Grassley blasts Raleigh Housing Authority in U.S. Senate speech

Posted by Colin Campbell on January 28, 2014 

The Raleigh Housing Authority got a mention on the floor of the U.S. Senate Tuesday.

U.S. Sen. Chuck Grassley (R-Iowa) spoke about outsize salaries and perks among directors of public housing agencies across the country. Grassley cited several examples of agencies where, he said, “federal funds end up feathering the nests of local housing authority bureaucrats instead of housing the poor.”

Grassley mentioned Bradenton, Fla., Tampa, Atlanta and Raleigh. Here’s what he said about the Raleigh Housing Authority, according to a transcript released by his office:

“The executive director of the Raleigh, North Carolina, housing authority receives about $280,000 in salary and benefits, plus up to 30 vacation days.
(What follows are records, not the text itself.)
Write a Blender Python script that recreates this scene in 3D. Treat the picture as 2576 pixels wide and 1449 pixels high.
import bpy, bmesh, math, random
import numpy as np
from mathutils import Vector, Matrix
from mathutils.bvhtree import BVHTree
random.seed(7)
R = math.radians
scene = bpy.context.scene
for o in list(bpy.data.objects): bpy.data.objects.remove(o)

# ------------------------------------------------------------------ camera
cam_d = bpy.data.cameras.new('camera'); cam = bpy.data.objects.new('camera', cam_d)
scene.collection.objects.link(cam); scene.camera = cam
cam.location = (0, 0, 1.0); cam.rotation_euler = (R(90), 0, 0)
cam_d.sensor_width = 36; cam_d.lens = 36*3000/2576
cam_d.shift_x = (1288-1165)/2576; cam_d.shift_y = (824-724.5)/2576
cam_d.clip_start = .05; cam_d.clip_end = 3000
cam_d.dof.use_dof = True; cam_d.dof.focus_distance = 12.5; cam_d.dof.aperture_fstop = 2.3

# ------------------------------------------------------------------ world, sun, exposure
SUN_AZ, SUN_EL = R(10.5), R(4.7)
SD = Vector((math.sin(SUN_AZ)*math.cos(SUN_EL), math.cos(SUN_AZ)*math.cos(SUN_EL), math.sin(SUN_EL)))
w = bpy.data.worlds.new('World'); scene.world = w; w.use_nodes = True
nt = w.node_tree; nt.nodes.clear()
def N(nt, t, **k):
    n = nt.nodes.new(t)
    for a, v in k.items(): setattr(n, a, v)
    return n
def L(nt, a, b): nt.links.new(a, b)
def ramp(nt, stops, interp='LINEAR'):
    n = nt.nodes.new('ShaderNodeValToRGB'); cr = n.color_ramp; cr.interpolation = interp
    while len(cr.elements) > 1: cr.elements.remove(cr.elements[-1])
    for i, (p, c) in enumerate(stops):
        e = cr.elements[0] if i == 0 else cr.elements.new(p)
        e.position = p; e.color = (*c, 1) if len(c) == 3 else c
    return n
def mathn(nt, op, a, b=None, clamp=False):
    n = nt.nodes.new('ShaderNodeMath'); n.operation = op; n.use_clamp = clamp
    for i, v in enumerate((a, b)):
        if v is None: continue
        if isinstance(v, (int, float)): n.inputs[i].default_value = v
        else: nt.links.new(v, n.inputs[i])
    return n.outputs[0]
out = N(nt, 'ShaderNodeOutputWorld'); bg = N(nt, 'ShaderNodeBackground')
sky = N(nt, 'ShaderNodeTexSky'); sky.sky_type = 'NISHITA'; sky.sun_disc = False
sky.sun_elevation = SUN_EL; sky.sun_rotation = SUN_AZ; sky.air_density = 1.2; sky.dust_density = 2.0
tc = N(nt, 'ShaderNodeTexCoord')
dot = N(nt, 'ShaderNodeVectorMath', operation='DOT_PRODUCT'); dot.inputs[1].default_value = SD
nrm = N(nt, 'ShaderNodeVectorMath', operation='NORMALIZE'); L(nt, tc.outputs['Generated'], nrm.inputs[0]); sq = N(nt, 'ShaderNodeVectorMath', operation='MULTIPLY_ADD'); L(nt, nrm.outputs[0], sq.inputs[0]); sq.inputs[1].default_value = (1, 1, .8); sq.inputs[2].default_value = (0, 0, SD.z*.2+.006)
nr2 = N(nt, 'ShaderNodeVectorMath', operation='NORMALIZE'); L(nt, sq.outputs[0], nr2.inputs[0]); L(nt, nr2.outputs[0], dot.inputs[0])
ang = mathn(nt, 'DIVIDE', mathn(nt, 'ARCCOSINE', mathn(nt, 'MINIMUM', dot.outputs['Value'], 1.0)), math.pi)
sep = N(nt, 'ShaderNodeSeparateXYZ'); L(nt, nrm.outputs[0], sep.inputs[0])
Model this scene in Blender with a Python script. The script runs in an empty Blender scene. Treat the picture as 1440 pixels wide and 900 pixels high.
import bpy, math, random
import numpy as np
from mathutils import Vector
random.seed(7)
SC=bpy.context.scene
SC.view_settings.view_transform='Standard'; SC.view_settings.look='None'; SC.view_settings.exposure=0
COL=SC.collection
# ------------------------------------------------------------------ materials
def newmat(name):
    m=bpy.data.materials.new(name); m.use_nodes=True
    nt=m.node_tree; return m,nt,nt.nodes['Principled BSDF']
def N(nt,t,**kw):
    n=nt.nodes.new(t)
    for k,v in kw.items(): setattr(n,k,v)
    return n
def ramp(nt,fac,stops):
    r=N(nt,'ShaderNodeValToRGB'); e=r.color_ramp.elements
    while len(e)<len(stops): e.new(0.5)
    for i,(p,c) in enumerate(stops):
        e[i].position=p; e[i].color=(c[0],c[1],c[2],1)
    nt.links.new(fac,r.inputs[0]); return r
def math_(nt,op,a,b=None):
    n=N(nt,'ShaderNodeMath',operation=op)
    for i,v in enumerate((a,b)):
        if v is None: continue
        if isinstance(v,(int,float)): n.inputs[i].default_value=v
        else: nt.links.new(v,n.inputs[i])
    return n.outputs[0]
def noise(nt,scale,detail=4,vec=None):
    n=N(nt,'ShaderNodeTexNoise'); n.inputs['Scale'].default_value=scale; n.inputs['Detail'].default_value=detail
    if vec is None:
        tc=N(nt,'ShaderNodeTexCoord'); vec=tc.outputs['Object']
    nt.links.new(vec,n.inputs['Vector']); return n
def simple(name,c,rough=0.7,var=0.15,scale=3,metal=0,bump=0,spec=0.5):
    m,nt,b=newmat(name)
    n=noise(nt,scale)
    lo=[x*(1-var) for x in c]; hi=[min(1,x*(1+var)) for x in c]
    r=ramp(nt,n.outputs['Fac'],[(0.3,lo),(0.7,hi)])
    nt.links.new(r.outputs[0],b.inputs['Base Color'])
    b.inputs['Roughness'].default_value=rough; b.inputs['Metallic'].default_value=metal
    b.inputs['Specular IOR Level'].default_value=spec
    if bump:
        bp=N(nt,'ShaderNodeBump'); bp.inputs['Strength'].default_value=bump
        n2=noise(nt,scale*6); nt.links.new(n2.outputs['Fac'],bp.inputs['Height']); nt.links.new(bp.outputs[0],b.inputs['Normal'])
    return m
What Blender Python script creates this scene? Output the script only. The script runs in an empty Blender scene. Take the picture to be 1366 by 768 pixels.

He also accumulates comp time for any hours he works over seven and a half hours per day. He has used over 20 days of comp time per year since 2009. Add that to his regular vacation time, and he was out of the office nearly three months per year. Nine months of work for $280,000 is an annualized salary of nearly $375,000 per year.

“Very few taxpayer-funded jobs pay anything close to that amount. What is the justification for such high salaries?”

But Raleigh’s Steve Beam wasn’t the housing director Grassley cited as the “biggest salary jackpot winners.” That distinction went to Atlanta, where, according to the senator, “at least 22 employees earn between $150,000 and $303,000 per year.”

Grassley concluded by calling on President Barack Obama to curb the salary practices. “If the Obama administration is truly serious about income inequality, and not just using it for political purposes, it would stop shoveling taxpayer money out the door with practically no oversight, no controls, and no limits,” he said.

Grassley and U.S. Rep. George Holding, a Raleigh Republican, recently called for a federal audit of the Raleigh Housing Authority’s finances. Earlier this week, the agency’s board announced a new contract with Beam that curbs his use of comp time.

The actions follow a News & Observer series about Beam’s salary and comp time.